To me he does not sound like borderline. He sounds like a narcissist or sociopath. There are many signs of narcissistic rage and attempts to manipulate you.

Excerpt
When I have reminded him of these he consistently responds with the following, "And are you going to let go of me so easily? You said you loved me. I guess YOU are the liar!" Am I missing something here?

This is classic example of blame shifting/projection. What he is trying to say is something like this: I can not believe you are strong enough to resist me! You are my possession!


Excerpt
I cannot be in this relationship anymore without feeling severely depressed. He once told me that he rather have me be miserable with him than happy without him.

I understand, and I am very sorry you have to go through something like this. Do not take it personally. IT IS NOT YOUR FAULT! I guess you understand perfectly how selfish he is acting. What he is saying is something this: You are my possession! Do not dare to resist me! If I can not have you as my possession, nobody else can!

Excerpt
In no less than 12 hours he was screaming at me about going ONLY if I come clean about what he "knows, but won't tell me." Huh? Again, here is an overused tactic of his where instead of following through with a plan he creates drama whereby ultimately I am held responsible for the negative outcome since it was MY idea, and MY shortcomings, and MY promise to "come clean" about whatever he is thinking/making up that I'm supposed to telepathically know... .

What he is doing is called gaslighting. Narcissists do this a lot and it can really make you question your sense of reality. What he is saying is something like this: You are my slave! I will make you question your reality so you will never resist me again. I will drive you insane. I will make you suffer! I do not want to see who I am deep down.

Excerpt
He has frequently accused me of things that are so bizarre that when I am in shock and quiet he says "I knew you'd have nothing to say." I pointed out that it is not an admission when I'm trying to process what just happened and he says "It is implied." When I have immediately responded to an accusation he says "The fact that you're defensive speaks volumes. Clearly you are guilty!" I'm damned if I do, damned if I don't.

More gaslighting and blame shifting.

Excerpt
I've had enough and this should have ended years ago.
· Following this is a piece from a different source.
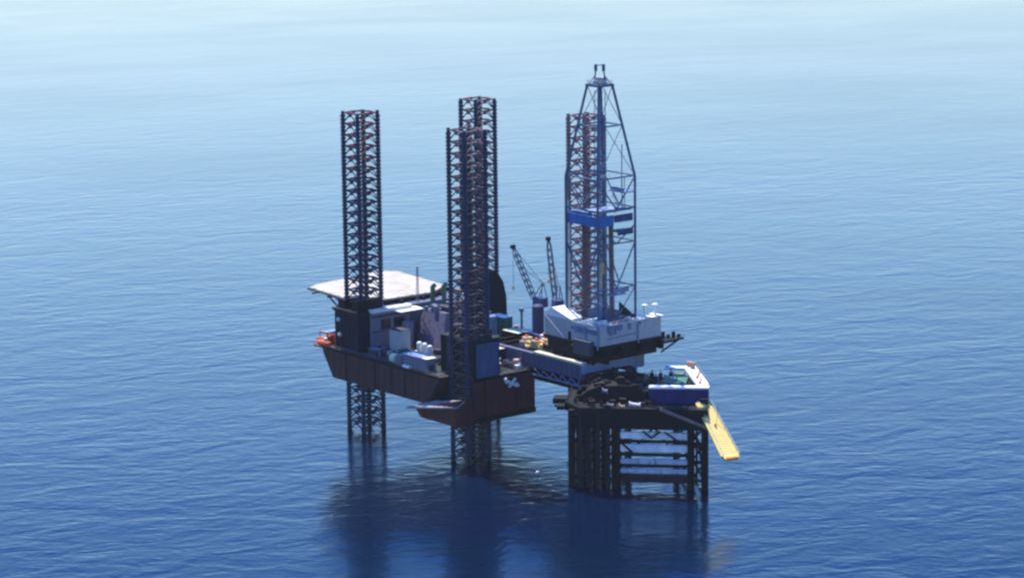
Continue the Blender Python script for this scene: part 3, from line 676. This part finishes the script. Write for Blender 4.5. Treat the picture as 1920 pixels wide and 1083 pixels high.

With counseling I'm understanding that I have enabled him and made it all too easy for him to remain unchanged. I now am of the opinion that I am indeed a trigger and can only emotionally harm him further as he associates me to his current state of unhappiness. That's another thing; I don't believe that he is unhappy. I believe that he is sadistic and gets off on feeling he has power over me. It feels like the only way I can get out of the relationship is to stay in it (on his terms) and/or die.


You won´t let him control you, and he can not stand it. I will support your decision. And when you say "stay or die" please understand that these people can be very, very dangerous. I am not here to judge, all I want to say is that your situation creeps me out as well. This is very scary stuff, and please do everything you can to keep yourself safe. Emotionally and physically.

Stay strong. The only way to get away from this situation is probably cut off all the contact. You owe him NOTHING.